La composizione è basata sulla registrazione di un frammento iniziale dell'XI capitolo di U1ysses di James Joyce, in versione inglese (originale), francese e italiana. L'omogeneità del materiale originario ha la capacità di fornire una certa unitarietà all'intera costruzione, considerando che il livello di elaborazione del materiale vocale, anche quando raggiunge lo stravolgimento e la irriconoscibilità, non elimina la percezione di tracce che rimandino all'elemento umano.

La manipolazione elettronica parte dalla sovrapposizione di una voce femminile recitante in inglese (Cathy Berberian), due in francese (una maschile ed una femminile) e tre differenti in italiano, ponendo l'accento sulla sonorità delle lingue e sul movimento creato dal loro incontro. Notevole rilevanza viene attribuita alla fisicità dei suoni ed alle reazioni psichiche che possono provocare, anche se la loro percezione non presenta immediatamente una corrispondenza semantica definita e convenzionale, ma fa affidamento su collegamenti tra il contesto del brano e ciò che riesce a richiamare alla mente, passando attraverso il filtro del background culturale individuale.

Attraverso sovrapposizioni, distorsioni, echi, localizzazione di alcuni particolari, si giunge alla creazione di gruppi vocali pregnanti di una forte carica evocativa. Tra le registrazioni la prediletta è quella in lingua inglese che, in alcune parti, subisce un trattamento tale da consentire una facile comprensione delle frasi pronunciate dal soprano Cathy Berberian, la cui voce è principalmente recitante o sussurrante piuttosto che cantante.
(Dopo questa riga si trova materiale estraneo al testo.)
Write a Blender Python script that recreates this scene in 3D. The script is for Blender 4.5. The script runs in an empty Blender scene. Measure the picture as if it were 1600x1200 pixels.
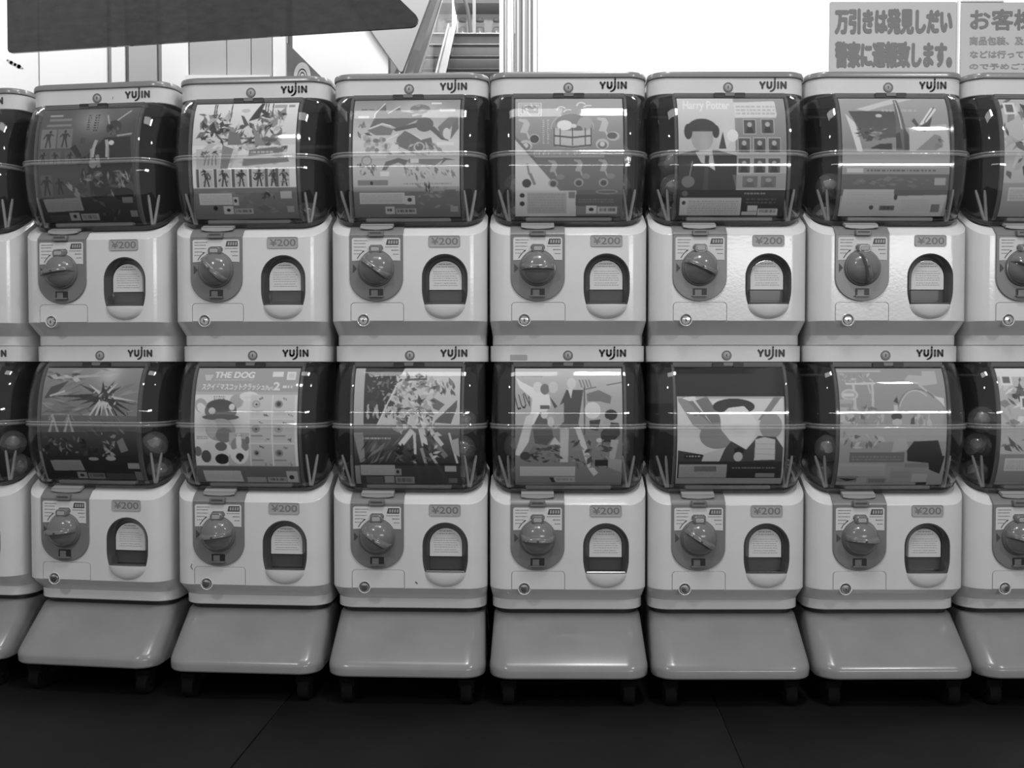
import bpy, bmesh, math, random
import numpy as np
from mathutils import Vector, Matrix

SC = bpy.context.scene
COL = SC.collection
R = math.radians

# ------------------------------------------------------------------ camera, world, lights, exposure
cam_data = bpy.data.cameras.new('camera')
cam_data.sensor_width = 36.0
cam_data.lens = 35.0
cam = bpy.data.objects.new('camera', cam_data)
cam.location = (0.0, -1.824, 0.625)
cam.rotation_euler = (R(90 - 1.51), 0, 0)
COL.objects.link(cam)
SC.camera = cam

SC.view_settings.view_transform = 'Standard'
SC.view_settings.look = 'None'
SC.view_settings.gamma = 1.0
SC.view_settings.use_curve_mapping = False
SC.view_settings.exposure = 0.0
SC.cycles.transparent_max_bounces = 32
SC.cycles.max_bounces = 8

world = bpy.data.worlds.new('world')
SC.world = world
world.use_nodes = True
world.node_tree.nodes['Background'].inputs[0].default_value = (0.5, 0.5, 0.5, 1)
world.node_tree.nodes['Background'].inputs[1].default_value = 0.70


def area(name, loc, target, sx, sy, power):
    l = bpy.data.lights.new(name, 'AREA')
    l.shape = 'RECTANGLE'
    l.size = sx
    l.size_y = sy
    l.energy = power
    o = bpy.data.objects.new(name, l)
    o.location = loc
    d = Vector(target) - Vector(loc)
    o.rotation_euler = d.to_track_quat('-Z', 'Y').to_euler()
    COL.objects.link(o)
    return o


# lamps of the aisle in front of the machines, and far tubes across the hall
area('aisle_panel_light', (0.34, -1.15, 2.55), (0.34, -0.75, 0), 0.24, 0.42, 14)
area('aisle_panel_light', (-0.30, -1.2, 2.58), (-0.30, -0.8, 0), 0.9, 0.5, 6)
area('aisle_spot_light', (-1.5, -2.6, 2.5), (-0.6, 0, 0.8), 0.12, 0.12, 14)
area('aisle_spot_light', (1.9, -2.3, 2.5), (0.8, 0, 0.9), 0.12, 0.12, 13)
area('hall_tube_light', (2.9, -7.0, 1.55), (0.5, 0, 0.8), 2.6, 0.16, 62)
area('hall_tube_light', (-1.2, -7.2, 1.55), (0.0, 0, 0.8), 5.0, 0.05, 9)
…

L'elaborazione del testo francese è stata tale da renderla concretamente percettibile all'ascolto; invece del testo italiano è stata particolarmente evidenziata la lettera "R" della frase "morbida parola".

Come Joyce adottò una "visione microcosmica" per risolvere il problema del romanzo moderno in U1ysses ed altri lavori precedenti, così Berio s'inoltra nel vivido movimento onomatopeico linguaggio creato dallo scrittore irlandese e, avvalendosi inizialmente della collaborazione di Umberto Eco, scava nella lingua di Joyce (e nelle traduzioni) cercando di sfruttare le potenzialità foniche e musicali di ogni parola, di ogni sillaba e persino di una singola lettera elevandola così al ruolo di soggetto autonomo.

In effetti il testo di Joyce, molto musicale, pieno di allitterazioni (peculiarità della poesia e della prosa anglosassone), bene si presta all'uso elettroacustico. Infatti una delle operazioni condotte dal compositore è l'ulteriore rilievo attribuito ad una caratteristica già abbondante nell'intero testo: la presenza della consonante s, e in quantità inferiore della vocale u, lettere molto importanti poiché è comune la connessione tra la consonante sibilante s con ciò che riguarda il fruscio e l'immagine della velocità e tra la vocale u e le impressioni di buio.

Al momento dell'ascolto è facile rilevare un esempio rappresentativo di questa operazione nel trattamento riservato all'ultima parola pronunciata nel brano. "Hisssss". La parola Hisssss viene allungata e l'attenzione quindi concentrata sulle "sssss" che, data la posizione temporale, assumono nella struttura della composizione tre funzioni: azzittire se stesse perché si spengono in decrescendo; invitare al silenzio tutto ciò che le ha precedute e quindi chiudere l'opera; concludere la funzione strutturale ciclica della lettera "S", realizzando l'apoteosi e la catabasi di questa consonante che costituisce, nelle sue forme pure, composte e trasformate, il suono maggiormente presente nell'intera composizione: quasi un leitmotiv.